Dün TRT’de ben izledim, bir süre sonra izlemekten vazgeçtim. Karşısında oturan kişiler soru sormaktan korkuyorlar. Şimdi bir şey söyleriz de tatsız durum ortaya çıkar ve TRT suçlanır korkusuyla soru sormaktan korkuyorlar. Ahmet Hakan basit bir şey sordu CNN ekranlarında. Dedi ki, sizinle ilgili bir Yunan gazetesinin attığı manşetle ilgili siz bir şey söyleyecek misiniz… Bir süre sonra baktık ki Ahmet Hakan linç ediliyor, Nagehan Alçı linç ediliyor, Fatih Portakal bir şey söyledi linç ediliyor.

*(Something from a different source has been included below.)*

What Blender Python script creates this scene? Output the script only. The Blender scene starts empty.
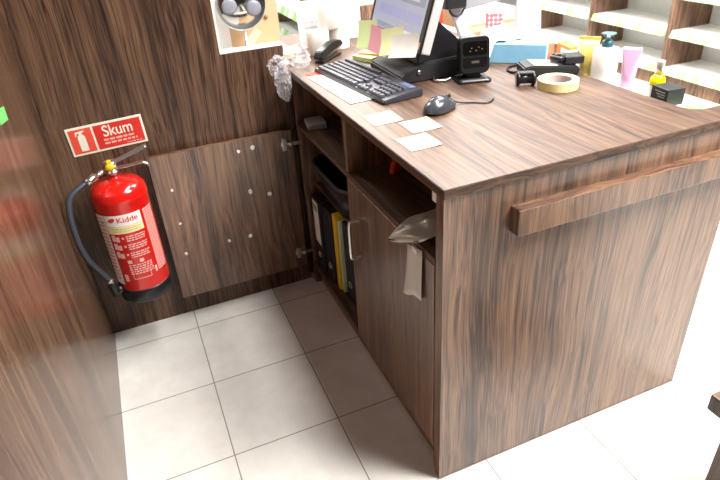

Fatih Portakal dedi ki, “bu benim burada kullanabileceğim ifade değil. Sen bu ifadeyi kullandın” dediği için linç edildi.

CHP adayı bu konuda inanılmaz bir zeytinyağı gibi suyun üstüne çıkarak bir dil ve baskı oluşturup yoluna devam ediyor. Ama şunu doğru görelim. Bu milletin muhteşem bir feraseti vardır. Şu anda ben konuşurken bu sözlerimle ne kadar samimiyim bunu görür. Karşı taraf da ne kadar samimi bunu da görür. Bu millet sandıkta kararını verecek.

Türkiye’de bir ilk gerçekleşti bu yönüyle. Daha önce farklı tartışma programları olagelmiştir. Ama ilk defa bağımsız bir ortamda televizyonlardan bağımsız bir yayın yapılarak tüm TV’lere servis edildi. İlk olduğu için de bazı eksikleri olmuş olabilir. Etkisi ne olacaktır? Öncelikli olarak insanlar bu yıldızlara çıkarılmış bu CHP adayının alt yapısı olmadığını, derinliği olmadığını; AK Parti’nin İstanbul’da yaptığı işleri proje gibi anlattığını, şimdi İstanbul’da baktığınızda insani yaşam açısından insanların erişemediği hiçbir hizmet yoktur.

Biz son haftaya iş ehlinin karar milletin diye girdik. Seçimlerin ülkemize hayırlar getirmesini temenni ediyorum. Ve Türk siyasetinin yalandan ve ahlaki sorunlardan temizlenmesini temenni ediyorum.